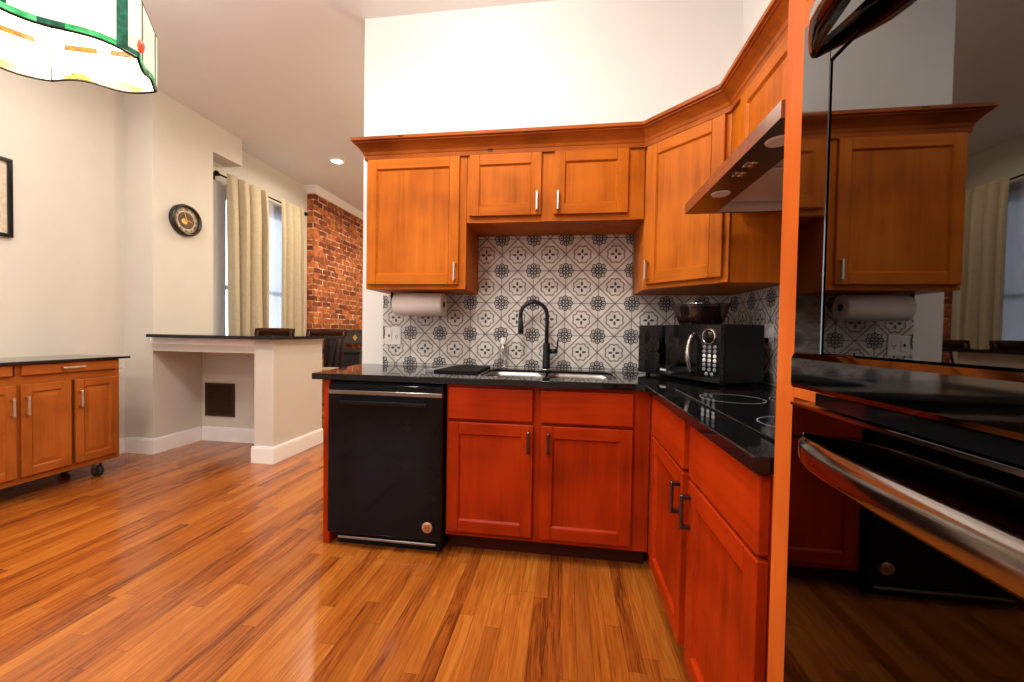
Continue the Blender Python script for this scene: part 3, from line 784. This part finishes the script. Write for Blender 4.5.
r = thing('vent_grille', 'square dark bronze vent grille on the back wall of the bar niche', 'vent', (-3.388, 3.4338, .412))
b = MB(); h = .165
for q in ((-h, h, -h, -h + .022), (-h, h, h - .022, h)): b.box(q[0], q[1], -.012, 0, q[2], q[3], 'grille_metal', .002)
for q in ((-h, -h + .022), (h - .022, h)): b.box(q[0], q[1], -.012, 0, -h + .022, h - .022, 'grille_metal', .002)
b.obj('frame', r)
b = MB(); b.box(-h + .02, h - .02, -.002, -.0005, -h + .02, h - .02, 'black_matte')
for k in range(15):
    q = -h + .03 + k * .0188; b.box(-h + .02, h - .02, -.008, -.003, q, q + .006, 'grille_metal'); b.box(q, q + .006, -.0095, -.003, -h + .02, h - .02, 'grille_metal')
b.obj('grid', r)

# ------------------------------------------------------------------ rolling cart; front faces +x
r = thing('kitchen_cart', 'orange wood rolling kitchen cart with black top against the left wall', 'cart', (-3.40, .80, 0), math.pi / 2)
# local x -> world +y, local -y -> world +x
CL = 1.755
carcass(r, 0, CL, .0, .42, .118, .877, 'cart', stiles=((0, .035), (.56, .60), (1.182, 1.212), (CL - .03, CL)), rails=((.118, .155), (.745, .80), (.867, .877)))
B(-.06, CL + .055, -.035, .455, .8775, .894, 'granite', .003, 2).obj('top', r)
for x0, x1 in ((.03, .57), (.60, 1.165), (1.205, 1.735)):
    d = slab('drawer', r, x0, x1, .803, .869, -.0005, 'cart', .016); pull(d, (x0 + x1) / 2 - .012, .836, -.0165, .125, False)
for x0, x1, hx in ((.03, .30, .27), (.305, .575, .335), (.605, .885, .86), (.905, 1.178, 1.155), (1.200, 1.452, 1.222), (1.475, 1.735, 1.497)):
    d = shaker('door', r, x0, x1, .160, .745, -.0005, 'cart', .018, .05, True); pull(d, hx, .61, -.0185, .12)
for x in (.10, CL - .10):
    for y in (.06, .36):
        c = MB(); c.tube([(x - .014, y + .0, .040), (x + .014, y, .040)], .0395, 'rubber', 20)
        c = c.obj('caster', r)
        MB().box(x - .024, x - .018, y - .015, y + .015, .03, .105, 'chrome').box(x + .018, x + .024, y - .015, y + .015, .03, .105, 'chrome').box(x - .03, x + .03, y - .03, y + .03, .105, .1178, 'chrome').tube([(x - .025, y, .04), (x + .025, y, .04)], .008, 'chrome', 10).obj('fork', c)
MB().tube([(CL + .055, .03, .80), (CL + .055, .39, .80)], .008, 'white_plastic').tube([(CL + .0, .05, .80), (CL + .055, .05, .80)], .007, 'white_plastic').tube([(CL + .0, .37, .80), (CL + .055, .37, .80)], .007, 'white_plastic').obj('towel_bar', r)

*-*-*

### Written instruction
Write out nothing but the lines from the start of the data through the line with "b.obj('grid', r)". Leave out the pictures.

### Task response
Continue the Blender Python script for this scene: part 3, from line 784. This part finishes the script. Write for Blender 4.5.
r = thing('vent_grille', 'square dark bronze vent grille on the back wall of the bar niche', 'vent', (-3.388, 3.4338, .412))
b = MB(); h = .165
for q in ((-h, h, -h, -h + .022), (-h, h, h - .022, h)): b.box(q[0], q[1], -.012, 0, q[2], q[3], 'grille_metal', .002)
for q in ((-h, -h + .022), (h - .022, h)): b.box(q[0], q[1], -.012, 0, -h + .022, h - .022, 'grille_metal', .002)
b.obj('frame', r)
b = MB(); b.box(-h + .02, h - .02, -.002, -.0005, -h + .02, h - .02, 'black_matte')
for k in range(15):
    q = -h + .03 + k * .0188; b.box(-h + .02, h - .02, -.008, -.003, q, q + .006, 'grille_metal'); b.box(q, q + .006, -.0095, -.003, -h + .02, h - .02, 'grille_metal')
b.obj('grid', r)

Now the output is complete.